Tasawuf/Akhlak

Menjaga Akhlak di Era Digital

Kam, 5 Agustus 2021 | 12:30 WIB

Menjaga Akhlak di Era Digital

Ilustrasi akhlak dan media sosial. (Foto: NU Online)

Semakin luhur akhlak seseorang, maka semakin mantap kebahagiaannya. Demikian juga dengan masyarakat, semakin kompak anggota-anggotanya secara bersama-sama melaksanakan nilai-nilai akhlak yang disepakati bersama, maka semakin bahagia masyarakat tersebut.


Muhammad Quraish Shihab dalam Yang Hilang dari Kita: Akhlak (2017) menjelaskan Akhlak secara filosofis. Ia mengemukakan sejumlah konsep etika dan nilai dari para filsuf Yunani dan filsuf Barat. Tentu saja penguatan ilmu akhlak banyak ia kutip dari Al-Qur’an, Hadits, dan kitab-kitab klasik para ulama.

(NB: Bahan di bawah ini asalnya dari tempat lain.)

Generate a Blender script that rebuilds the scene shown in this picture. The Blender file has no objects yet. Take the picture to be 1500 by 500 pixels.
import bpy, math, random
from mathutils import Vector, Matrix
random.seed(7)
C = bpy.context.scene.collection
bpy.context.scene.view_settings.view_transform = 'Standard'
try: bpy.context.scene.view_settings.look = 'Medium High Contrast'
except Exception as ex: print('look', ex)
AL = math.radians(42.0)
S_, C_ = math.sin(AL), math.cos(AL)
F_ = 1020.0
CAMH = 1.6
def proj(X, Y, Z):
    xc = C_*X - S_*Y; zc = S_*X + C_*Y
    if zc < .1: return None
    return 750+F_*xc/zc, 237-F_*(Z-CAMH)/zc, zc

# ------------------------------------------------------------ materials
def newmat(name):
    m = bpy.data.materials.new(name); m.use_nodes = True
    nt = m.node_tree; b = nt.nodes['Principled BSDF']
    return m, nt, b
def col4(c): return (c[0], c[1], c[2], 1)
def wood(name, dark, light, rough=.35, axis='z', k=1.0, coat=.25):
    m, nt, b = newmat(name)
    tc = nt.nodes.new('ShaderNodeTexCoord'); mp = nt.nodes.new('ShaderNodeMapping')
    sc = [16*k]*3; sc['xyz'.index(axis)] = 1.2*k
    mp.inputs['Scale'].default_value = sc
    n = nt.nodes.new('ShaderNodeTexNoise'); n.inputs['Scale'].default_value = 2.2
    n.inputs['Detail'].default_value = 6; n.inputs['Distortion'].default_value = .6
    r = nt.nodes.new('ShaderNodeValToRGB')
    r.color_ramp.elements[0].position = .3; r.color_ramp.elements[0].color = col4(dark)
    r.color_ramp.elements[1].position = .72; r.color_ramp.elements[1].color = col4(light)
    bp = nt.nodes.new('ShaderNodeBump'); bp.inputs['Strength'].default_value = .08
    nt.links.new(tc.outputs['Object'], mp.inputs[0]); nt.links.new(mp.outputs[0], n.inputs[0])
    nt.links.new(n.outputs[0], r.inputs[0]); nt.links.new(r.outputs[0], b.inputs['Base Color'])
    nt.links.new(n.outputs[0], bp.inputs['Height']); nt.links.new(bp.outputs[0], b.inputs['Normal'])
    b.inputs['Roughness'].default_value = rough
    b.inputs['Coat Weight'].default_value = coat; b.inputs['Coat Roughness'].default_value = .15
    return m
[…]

Secara historis, para filsuf Yunani kuno sangat menjunjung tinggi etika dan kemanusiaan. Langkah-langkah kaki mereka tidak pernah berhenti mencari ruang-ruang kehidupan manusia, dimana akhlak, etika, dan kemanusiaan dihidupkan.


Nurani sangat terkait dengan perkembangan akhlak luhur pada diri manusia. Layaknya pelita yang selalu menerangi, nurani merupakan pencerah hati dan perasaan manusia sehingga memungkinkan dirinya terhindar dari hal-hal negatif.


Namun demikian, hati nurani bukan hasil dari pemikiran teoritis aqliah. Tetapi ia lahir dari kerja perasaan yang bisa jadi tidak mudah untuk didefinisikan substansinya. Namun, setiap orang dapat merasakan hati nurani dan tidak mudah untuk mengabaikannya. 

 


Akhlak juga berkaitan dengan kebaikan dan keburukan atau kejahatan. Keburukan atau kejahatan adalah lawan dari kebaikan. Ia mencakup dua hal pokok, pertama, sakit atau perih, baik jasmani maupun rohani, seperti musibah kebakaran atau tenggelam.


Kedua, yang mengantar pada sakit atau perih seperti kebodohan dan kedurhakaan. Keburukan dan kejahatan itu bisa jadi bersumber dari pihak lain dan bisa juga akibat ulah yang mengalaminya sendiri.


Quraish Shihab (2017: 57) mengungkapkan salah satu doa yang diamalkan dan diajarkan Rasulullah ketika akan keluar rumah, ialah: “Ya Allah, kami memohon perlindungan-Mu sehingga kami tidak sesat, tidak juga disesatkan, tidak tergelincir atau digelincirkan, tidak menganiaya tidak juga dianiaya, serta tidak berbuat jahil (picik), tidak juga kami diperlakukan dengan picik.”


Doa tersebut mengisyaratkan potensi terjadinya keburukan dan kejahatan akibat ulah pihak lain maupun ulah kita sendiri. Dalam konteks keterbukaan informasi dan perkembangan teknologi, ditekankan akhlak bertabayun atau melakukan kroscek kebenaran terhadap informasi dan berita yang beredar, baik itu melalui media cetak, website, maupun media sosial.

 


Dalam hal ini, Allah SWT dalam QS Al-Hujurat [49] ayat 6 memerintahkan manusia untuk senantiasa melakukan tabayun atau check dan richeck.


“Hai orang-orang yang beriman, jika datang kepadamu seorang fasik membawa suatu berita, maka bersungguh-sungguhlah mencari kejelasan agar kamu tidak menimpakan suatu musibah kepada suatu kaum tanpa pengetahuan yang menyebabkan kamu atas perbuatan kamu menjadi orang-orang yang menyesal.” (QS Al-Hujurat: 6)


Tanpa upaya bertabayun terlebih dahulu, tidak terhitung orang-orang yang aktif di media sosial termakan oleh berita-berita palsu dan bohong. Agaknya pasar warganet (netizen) yang mudah dibohongi makin marak, dampaknya seolah kebohongan dalam bentuk informasi menjadi sebuah industri. 


Lagi-lagi, di sinilah akhlak luhur harus dikedepankan. Jika sebelum era digital langsung dipraktikkan dalam kehidupan sehari-hari, saat ini akhlak juga harus dijunjung tinggi ketika berinteraksi di media sosial.